But today the sky turned black, the ground shook fit to
reduce the Town Hall to its foundations, and Millie the pigeon was seen
devouring a very big buzzard she’d just despatched – and all because of an event as momentous as the murder of King Duncan: While the
T&A Lady’s husband had the regulation two slices of buttered toast as usual,
our re-named heroine had a chocolate twist instead. And that remarkable fact is
surely adequate testimony to the conclusion that, notwithstanding her advanced
age, the fact that she walks with a stick, the suggestion of dottiness, the
fact that she has been a fish, a bird and a rabbit (probably in that order)

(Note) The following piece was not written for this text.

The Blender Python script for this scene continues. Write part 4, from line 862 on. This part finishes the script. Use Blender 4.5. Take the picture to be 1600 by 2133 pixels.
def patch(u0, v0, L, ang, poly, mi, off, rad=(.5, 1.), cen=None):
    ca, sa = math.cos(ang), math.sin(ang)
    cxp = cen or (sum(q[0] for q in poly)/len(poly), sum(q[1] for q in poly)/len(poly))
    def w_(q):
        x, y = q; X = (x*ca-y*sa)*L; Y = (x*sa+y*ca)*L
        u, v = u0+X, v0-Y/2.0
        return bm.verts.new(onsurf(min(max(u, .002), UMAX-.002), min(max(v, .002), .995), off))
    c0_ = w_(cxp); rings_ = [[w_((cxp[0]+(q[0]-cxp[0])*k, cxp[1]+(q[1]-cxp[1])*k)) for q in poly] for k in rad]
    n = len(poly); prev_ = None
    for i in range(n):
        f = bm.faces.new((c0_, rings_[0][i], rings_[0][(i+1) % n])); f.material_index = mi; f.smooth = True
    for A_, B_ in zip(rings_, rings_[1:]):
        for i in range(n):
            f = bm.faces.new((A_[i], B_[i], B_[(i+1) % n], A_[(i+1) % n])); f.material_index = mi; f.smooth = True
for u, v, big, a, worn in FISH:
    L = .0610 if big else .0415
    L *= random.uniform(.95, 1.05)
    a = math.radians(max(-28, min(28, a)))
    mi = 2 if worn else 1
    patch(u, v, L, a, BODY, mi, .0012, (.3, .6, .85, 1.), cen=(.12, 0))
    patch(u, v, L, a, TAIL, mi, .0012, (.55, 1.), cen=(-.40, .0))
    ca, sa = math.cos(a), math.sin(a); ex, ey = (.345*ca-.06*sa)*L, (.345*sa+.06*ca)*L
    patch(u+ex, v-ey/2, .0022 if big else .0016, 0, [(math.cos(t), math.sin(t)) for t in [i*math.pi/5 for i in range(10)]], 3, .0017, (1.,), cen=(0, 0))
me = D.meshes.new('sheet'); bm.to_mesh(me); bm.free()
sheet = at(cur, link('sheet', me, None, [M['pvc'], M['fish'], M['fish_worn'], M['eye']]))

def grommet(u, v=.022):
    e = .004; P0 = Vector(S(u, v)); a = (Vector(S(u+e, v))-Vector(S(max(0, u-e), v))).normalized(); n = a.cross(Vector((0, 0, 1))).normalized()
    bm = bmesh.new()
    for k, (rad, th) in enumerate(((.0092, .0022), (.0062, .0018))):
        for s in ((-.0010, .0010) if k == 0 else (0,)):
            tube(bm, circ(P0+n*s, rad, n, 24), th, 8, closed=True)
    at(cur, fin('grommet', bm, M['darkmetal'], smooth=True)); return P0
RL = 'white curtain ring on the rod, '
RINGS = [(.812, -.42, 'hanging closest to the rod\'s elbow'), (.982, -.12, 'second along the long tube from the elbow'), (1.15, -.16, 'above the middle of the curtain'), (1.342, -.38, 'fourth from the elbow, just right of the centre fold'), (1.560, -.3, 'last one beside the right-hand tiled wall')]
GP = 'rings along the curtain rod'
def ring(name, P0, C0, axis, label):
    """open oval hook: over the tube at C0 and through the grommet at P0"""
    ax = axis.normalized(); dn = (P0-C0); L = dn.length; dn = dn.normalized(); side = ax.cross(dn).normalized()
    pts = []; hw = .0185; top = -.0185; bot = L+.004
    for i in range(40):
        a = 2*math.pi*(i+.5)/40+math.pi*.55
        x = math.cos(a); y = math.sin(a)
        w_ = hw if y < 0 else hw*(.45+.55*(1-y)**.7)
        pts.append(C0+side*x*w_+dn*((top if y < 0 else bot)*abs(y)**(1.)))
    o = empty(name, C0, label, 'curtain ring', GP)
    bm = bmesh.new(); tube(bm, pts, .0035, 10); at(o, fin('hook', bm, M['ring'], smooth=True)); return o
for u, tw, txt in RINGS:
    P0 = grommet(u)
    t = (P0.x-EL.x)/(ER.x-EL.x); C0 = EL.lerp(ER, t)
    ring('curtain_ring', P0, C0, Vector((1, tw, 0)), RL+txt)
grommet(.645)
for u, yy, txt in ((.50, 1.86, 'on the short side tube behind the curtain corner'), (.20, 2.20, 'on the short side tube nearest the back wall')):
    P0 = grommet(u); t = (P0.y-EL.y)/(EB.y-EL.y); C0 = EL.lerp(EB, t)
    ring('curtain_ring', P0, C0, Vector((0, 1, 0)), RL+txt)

during the course of previous incarnations, and the fact that she still looks
like this…
… she is clearly a woman of substance possessed of an
adventurous spirit, and the sort of person about whom anything might
be revealed given the requisite passage of time. The problem is that I can no
longer observe her because she’s taken to staring back at me and I get scared.
So let’s move onto something a little less menacing.
* * *
There was a woman cycling down the High Street today. She
was quite a big woman, a little sagging in parts but some way short of obese,
and placed somewhere in that indeterminate phase between late middle age and
elderly. She was wearing all pale green clothes and riding a pale green
bicycle. Only her oversized cycle helmet stood conspicuously out of step to
give blessed relief to her general colour scheme. It was white. The overall
impression was a mixture of eccentricity and the distaff side of the bulldog
spirit.
Such women used to be a common sight in the villages and
market towns of England,
but since the professional classes moved in you’re more likely to see the
modern breed showing off their Cartier sunglasses from the driving seat of an
open-top Lexus. (I wonder what they do with their sunglasses in wintertime. I
doubt they store them with the salted pork, so maybe they place them
judiciously in a window to be ogled by sundry visitors and charity collectors.)
* * *
And talking of charity collectors, there was a group of high
school students with a stall and donation tins in the High Street. I spoke to
one of them and learned that their charity was all about helping poor and
disabled children. I put something into her tin, but couldn’t resist going back
later with some bags of fancy chocolate things, just to have an excuse to say:
‘This is a pretty awful world one way and another, so thank you being young and
giving your time freely to make a difference.’ And can you believe that there
were about twelve of them and only one was male? It didn’t surprise me in the
slightest.
* * *
And on a marginally related note, did you know that a pair
of Dolce and Gabbana DG2027B sunglasses will set you back $383,000? Doesn’t
this take us into realms way beyond the absurd? I could say quite a lot about
it, but I’m sure it would all be obvious so why bother?